Tom Paine on the American Revolution and its impact on France. Taken from The Rights of Man, Penguin, London (1983) p117-118

As it was impossible to separate the military events which took place in America from the principles of the American Revolution, the publication of those events in France necessarily connected themselves with the principles which produced them.  Many of the facts were in themselves principles; such as the declaration of American independence, and the treaty of alliance  between France and America, which recognised the natural rights of man, and justified resistance to oppression…….

Count Vergennes resisted for a considerable time the publication in France of the American constitutions, translated into the French language; but even in this way he was obliged to give way to public opinion, and a sort of propriety in admitting to appear what he had undertaken to defend.  The American constitutions were to liberty, what a grammar is to language: they define its parts of speech, and practically construct them into syntax…..

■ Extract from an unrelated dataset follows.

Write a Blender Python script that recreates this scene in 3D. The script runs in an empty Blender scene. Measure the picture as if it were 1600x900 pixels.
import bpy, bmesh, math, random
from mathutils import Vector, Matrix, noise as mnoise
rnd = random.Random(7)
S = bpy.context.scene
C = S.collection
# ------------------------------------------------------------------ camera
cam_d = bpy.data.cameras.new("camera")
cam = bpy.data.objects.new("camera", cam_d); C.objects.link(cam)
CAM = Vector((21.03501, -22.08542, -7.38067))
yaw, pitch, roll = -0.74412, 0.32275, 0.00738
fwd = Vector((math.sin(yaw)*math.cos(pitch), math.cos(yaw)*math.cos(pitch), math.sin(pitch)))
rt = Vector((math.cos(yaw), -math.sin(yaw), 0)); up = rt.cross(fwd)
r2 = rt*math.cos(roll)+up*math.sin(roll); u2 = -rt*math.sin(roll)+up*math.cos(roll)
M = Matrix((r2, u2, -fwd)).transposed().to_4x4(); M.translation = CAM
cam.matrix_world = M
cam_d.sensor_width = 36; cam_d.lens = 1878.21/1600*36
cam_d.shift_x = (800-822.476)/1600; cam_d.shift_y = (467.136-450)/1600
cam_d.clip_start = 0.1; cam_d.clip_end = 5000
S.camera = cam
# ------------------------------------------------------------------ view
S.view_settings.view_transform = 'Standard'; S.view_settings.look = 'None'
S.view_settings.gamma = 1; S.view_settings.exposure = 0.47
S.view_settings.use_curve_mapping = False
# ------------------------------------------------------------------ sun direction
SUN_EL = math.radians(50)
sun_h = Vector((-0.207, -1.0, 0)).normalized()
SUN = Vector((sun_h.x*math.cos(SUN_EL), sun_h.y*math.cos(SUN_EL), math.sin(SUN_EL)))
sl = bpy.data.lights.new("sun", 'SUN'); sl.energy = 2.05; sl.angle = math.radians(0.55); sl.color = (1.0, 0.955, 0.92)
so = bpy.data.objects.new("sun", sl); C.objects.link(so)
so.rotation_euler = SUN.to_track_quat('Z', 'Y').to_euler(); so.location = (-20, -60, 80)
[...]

When the war closed, a vast reinforcement to the cause of Liberty spread itself over France, by the return of the French officers and soldiers.  A knowledge of the practice was then joined to the theory; and all that was waiting to give it real existence, was opportunity.  Man cannot, properly speaking, make circumstances for his purpose, but he always has it in his power to improve them when they occur; and this was the case in France.